Work required: Copy each line where the word "This" occurs.

Supplied data:
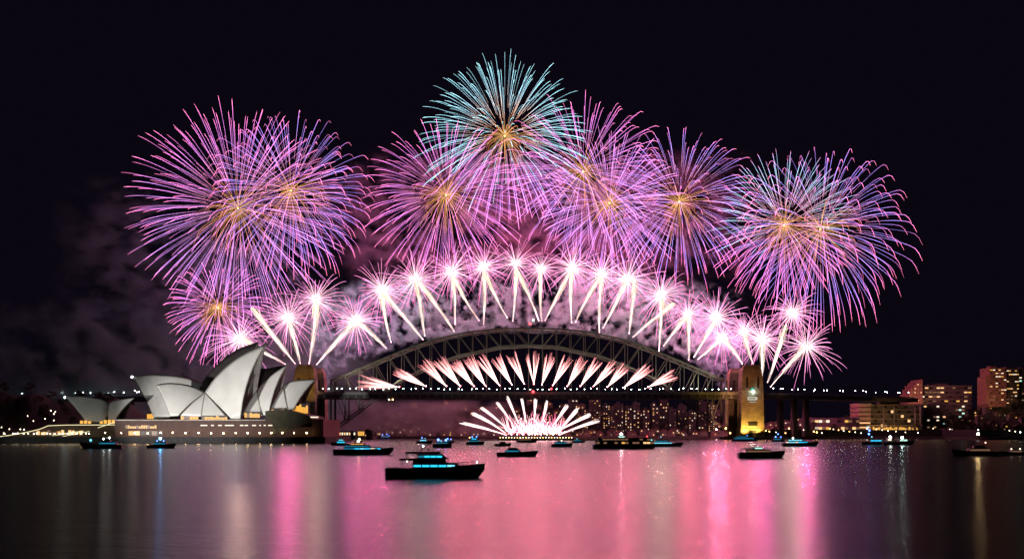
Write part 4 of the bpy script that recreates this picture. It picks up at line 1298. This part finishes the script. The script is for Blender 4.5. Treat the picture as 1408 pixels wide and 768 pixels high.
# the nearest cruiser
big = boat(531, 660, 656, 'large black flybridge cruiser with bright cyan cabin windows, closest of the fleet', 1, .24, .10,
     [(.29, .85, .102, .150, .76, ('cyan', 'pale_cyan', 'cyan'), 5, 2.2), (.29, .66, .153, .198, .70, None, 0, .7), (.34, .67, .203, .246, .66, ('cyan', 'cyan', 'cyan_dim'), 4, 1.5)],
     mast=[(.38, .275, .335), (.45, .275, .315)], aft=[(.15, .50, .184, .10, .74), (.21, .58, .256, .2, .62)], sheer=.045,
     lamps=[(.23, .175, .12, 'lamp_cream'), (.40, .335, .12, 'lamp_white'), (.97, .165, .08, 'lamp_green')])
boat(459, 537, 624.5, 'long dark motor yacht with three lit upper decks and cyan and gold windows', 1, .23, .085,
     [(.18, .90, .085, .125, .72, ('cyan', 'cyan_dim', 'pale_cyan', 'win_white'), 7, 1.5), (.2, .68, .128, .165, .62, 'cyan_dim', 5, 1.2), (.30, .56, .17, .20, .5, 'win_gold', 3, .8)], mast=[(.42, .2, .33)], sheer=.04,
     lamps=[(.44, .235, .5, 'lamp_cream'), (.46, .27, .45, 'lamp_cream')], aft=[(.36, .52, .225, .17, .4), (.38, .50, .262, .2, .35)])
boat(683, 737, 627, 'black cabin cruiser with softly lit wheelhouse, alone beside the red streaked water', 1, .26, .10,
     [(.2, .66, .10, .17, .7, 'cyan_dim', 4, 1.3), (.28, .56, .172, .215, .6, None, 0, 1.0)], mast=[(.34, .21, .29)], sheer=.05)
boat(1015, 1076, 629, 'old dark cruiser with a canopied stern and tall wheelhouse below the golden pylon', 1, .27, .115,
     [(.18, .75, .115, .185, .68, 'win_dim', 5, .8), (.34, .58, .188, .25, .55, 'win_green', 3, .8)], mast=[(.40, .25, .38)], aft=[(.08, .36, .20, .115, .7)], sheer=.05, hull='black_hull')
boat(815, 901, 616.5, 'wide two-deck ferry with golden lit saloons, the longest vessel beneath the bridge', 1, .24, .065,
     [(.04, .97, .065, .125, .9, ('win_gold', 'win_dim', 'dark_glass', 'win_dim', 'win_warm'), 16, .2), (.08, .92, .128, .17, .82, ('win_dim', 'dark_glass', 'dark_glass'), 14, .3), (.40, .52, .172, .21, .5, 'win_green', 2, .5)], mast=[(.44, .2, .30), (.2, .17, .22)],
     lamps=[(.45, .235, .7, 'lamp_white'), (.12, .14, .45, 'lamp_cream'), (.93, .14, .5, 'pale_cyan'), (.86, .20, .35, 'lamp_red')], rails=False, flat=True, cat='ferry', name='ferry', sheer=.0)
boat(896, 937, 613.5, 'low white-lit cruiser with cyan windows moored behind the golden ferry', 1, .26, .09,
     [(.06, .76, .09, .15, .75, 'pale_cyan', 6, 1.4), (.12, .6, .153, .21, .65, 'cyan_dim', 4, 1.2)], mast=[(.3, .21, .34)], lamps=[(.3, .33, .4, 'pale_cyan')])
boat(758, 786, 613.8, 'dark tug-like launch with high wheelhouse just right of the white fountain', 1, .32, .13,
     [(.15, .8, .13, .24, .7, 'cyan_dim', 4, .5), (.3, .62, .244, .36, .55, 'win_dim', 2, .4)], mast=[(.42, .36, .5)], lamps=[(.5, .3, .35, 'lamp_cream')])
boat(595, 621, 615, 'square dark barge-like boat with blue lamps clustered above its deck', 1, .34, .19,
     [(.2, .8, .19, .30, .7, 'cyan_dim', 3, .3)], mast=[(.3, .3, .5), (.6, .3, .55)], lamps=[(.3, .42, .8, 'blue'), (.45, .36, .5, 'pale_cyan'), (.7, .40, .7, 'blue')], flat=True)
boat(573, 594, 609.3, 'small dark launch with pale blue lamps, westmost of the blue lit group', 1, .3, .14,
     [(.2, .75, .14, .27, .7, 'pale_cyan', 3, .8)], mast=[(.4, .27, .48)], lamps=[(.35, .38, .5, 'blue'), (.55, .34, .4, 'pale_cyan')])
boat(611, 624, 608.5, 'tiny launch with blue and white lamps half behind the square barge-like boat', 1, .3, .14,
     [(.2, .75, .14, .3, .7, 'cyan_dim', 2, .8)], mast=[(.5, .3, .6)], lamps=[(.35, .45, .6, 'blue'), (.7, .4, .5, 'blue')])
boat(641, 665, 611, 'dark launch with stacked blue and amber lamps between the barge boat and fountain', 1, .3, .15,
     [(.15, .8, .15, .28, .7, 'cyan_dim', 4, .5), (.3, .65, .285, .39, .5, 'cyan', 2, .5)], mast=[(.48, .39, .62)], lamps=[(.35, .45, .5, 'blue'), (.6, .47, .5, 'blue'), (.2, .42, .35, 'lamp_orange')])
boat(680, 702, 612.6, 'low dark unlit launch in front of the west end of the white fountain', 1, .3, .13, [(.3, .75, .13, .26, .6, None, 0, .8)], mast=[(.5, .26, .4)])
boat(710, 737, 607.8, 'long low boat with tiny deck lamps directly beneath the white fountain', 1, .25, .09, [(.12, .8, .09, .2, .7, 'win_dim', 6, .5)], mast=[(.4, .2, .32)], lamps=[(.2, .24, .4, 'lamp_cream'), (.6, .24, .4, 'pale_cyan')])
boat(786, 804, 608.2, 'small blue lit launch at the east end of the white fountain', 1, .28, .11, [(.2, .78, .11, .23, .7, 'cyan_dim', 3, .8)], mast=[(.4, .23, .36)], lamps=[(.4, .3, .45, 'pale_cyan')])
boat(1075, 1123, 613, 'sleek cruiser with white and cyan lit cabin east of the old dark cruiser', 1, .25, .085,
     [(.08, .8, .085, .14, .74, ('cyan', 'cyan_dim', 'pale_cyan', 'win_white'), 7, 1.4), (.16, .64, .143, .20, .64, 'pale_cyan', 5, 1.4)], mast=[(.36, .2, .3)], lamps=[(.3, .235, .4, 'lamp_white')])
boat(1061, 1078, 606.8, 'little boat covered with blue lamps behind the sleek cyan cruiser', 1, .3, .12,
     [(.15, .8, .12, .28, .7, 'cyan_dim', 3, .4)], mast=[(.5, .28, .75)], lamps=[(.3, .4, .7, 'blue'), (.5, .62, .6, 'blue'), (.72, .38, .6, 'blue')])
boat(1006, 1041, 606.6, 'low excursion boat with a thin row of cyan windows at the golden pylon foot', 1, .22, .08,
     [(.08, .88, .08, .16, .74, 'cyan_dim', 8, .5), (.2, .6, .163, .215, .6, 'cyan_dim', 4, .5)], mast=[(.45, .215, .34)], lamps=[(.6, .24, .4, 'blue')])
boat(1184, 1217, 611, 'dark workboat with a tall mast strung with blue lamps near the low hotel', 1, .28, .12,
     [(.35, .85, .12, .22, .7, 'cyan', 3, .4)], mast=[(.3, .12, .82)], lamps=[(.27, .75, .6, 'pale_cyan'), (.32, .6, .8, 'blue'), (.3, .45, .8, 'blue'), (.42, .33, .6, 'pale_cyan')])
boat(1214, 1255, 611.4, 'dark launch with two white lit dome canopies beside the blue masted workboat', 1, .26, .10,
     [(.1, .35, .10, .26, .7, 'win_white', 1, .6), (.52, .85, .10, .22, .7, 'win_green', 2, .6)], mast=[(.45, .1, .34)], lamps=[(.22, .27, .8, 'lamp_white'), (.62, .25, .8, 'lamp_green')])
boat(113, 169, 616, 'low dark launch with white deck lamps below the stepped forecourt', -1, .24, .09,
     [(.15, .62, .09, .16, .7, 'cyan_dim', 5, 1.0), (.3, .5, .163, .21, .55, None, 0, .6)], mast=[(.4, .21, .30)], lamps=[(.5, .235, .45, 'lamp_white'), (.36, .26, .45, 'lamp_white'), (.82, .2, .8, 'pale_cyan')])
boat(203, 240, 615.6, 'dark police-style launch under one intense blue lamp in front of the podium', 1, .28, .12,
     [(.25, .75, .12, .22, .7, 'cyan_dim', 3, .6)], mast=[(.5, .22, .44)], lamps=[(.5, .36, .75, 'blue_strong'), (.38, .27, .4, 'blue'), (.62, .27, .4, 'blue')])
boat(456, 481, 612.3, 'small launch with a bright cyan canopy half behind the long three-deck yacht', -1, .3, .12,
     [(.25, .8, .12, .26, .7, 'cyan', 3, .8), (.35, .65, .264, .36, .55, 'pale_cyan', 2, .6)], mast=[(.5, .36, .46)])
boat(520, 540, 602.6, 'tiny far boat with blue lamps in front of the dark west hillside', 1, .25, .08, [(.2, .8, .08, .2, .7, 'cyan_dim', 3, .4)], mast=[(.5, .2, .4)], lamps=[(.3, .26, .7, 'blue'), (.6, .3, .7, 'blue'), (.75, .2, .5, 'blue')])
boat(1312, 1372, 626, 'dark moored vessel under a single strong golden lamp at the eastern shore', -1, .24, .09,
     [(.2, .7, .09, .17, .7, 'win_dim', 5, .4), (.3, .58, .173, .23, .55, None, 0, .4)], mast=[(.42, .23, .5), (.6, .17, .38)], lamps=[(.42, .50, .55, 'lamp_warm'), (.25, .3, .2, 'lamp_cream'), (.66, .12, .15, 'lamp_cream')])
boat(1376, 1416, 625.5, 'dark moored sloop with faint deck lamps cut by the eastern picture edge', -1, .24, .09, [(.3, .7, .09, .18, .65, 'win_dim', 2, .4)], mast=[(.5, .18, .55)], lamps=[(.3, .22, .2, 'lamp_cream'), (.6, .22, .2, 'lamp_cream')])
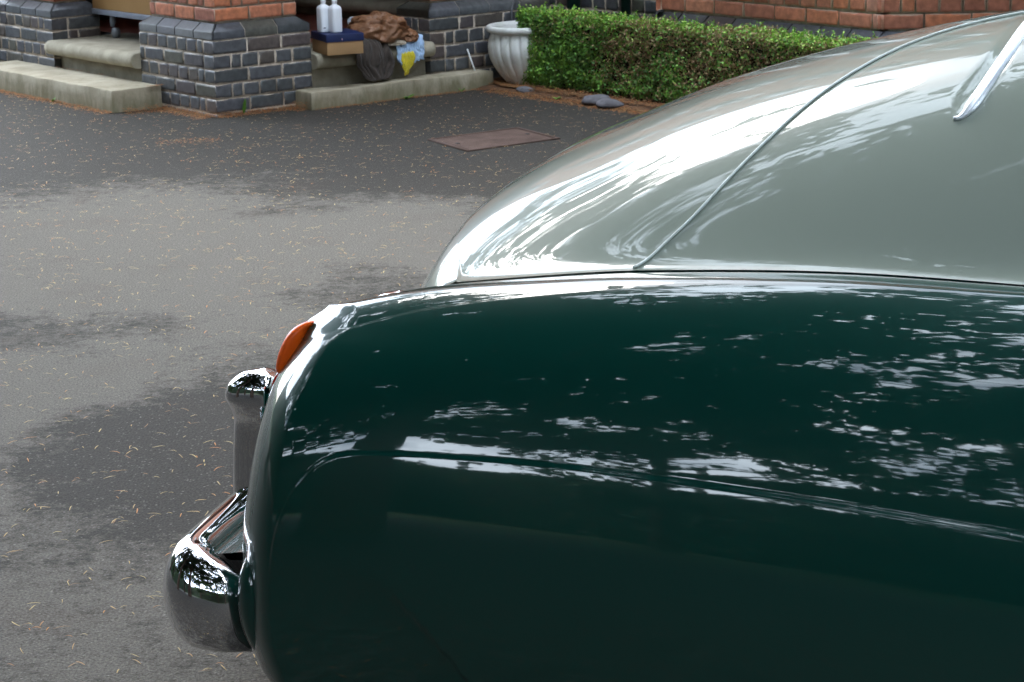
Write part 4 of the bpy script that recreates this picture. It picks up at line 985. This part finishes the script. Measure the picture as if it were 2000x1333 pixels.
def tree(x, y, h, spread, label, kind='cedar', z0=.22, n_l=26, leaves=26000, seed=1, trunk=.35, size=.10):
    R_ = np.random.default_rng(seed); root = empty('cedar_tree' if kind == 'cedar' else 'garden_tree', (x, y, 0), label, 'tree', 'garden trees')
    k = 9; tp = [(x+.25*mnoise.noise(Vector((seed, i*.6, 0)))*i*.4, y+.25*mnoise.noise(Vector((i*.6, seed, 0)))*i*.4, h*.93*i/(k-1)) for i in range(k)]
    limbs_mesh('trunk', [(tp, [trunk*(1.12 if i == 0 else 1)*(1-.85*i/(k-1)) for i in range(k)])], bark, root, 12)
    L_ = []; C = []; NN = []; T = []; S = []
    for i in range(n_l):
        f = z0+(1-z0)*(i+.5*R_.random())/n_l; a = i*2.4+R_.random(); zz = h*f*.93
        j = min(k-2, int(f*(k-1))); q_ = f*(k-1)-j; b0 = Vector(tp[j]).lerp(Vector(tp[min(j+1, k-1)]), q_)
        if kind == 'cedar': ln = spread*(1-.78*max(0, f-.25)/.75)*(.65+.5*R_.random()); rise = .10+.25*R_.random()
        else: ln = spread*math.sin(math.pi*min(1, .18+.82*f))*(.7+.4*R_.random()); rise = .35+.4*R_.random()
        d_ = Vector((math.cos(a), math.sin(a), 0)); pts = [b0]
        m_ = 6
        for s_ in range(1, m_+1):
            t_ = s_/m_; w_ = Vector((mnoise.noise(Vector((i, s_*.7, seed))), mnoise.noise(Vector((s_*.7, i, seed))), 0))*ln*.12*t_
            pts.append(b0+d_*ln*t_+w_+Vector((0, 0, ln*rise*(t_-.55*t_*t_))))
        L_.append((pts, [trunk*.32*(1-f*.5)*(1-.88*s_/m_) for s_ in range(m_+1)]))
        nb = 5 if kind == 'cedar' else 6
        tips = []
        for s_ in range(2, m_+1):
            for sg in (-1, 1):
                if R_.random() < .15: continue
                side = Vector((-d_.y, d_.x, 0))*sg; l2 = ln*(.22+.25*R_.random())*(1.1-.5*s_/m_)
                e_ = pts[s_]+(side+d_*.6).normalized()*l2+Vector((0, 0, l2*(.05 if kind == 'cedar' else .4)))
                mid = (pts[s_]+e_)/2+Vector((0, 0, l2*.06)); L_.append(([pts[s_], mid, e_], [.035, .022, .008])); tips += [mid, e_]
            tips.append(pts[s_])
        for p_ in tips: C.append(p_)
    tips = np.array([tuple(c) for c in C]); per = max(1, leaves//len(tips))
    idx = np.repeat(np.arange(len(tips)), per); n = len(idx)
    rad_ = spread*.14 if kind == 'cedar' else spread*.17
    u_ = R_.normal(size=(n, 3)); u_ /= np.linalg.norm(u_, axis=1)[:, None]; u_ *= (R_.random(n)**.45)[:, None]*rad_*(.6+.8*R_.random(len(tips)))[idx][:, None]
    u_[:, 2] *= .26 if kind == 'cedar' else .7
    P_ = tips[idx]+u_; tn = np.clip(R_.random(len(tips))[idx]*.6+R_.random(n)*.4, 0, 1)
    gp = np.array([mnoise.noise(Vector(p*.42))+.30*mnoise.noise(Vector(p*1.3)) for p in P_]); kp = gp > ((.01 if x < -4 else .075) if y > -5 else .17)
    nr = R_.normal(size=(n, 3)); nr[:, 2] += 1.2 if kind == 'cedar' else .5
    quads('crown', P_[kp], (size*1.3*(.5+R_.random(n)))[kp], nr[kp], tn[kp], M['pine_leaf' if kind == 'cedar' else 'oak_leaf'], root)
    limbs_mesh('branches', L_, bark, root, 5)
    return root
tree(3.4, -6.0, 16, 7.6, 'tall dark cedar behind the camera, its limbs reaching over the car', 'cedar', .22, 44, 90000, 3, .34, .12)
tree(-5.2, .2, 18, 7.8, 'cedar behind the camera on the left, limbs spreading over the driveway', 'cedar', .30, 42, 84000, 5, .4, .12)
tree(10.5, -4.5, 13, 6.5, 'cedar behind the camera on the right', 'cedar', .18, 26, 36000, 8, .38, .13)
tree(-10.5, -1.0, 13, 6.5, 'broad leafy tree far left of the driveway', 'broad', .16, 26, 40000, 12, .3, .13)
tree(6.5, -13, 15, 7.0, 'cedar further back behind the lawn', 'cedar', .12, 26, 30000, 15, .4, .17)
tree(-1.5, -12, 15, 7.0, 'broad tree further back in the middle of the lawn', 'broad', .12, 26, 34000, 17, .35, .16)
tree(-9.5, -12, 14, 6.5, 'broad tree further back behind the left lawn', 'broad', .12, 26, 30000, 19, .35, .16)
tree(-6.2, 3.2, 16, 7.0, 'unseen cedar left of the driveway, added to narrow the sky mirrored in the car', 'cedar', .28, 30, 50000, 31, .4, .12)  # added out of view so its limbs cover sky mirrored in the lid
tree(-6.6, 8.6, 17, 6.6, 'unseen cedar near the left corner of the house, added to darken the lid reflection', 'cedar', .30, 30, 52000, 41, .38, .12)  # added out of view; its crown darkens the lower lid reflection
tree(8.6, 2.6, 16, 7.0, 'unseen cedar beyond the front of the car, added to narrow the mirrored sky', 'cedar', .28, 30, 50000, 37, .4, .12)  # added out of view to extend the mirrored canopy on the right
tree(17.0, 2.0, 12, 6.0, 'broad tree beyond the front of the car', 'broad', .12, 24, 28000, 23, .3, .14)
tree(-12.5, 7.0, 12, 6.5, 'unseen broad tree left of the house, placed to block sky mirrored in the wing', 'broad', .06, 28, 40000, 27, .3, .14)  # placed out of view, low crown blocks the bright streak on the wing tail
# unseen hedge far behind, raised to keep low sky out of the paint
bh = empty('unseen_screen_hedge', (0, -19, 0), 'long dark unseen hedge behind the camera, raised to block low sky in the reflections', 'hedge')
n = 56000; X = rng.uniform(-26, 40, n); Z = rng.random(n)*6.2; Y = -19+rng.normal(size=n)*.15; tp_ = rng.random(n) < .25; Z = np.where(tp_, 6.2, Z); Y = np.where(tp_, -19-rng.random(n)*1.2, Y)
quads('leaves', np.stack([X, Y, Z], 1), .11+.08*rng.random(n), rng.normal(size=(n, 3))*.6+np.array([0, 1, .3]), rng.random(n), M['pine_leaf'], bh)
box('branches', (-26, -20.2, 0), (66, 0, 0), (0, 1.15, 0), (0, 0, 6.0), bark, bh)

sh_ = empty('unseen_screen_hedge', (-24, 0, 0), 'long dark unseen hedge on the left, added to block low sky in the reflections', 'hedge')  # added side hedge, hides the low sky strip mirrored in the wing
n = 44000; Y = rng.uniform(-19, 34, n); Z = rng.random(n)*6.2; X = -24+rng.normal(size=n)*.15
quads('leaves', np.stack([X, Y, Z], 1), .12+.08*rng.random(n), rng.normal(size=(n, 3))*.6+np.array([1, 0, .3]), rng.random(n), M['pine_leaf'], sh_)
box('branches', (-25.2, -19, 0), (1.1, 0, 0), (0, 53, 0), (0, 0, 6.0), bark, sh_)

Exercise response:
Write part 4 of the bpy script that recreates this picture. It picks up at line 1298. This part finishes the script. The script is for Blender 4.5. Treat the picture as 1408 pixels wide and 768 pixels high.
Write part 4 of the bpy script that recreates this picture. It picks up at line 985. This part finishes the script. Measure the picture as if it were 2000x1333 pixels.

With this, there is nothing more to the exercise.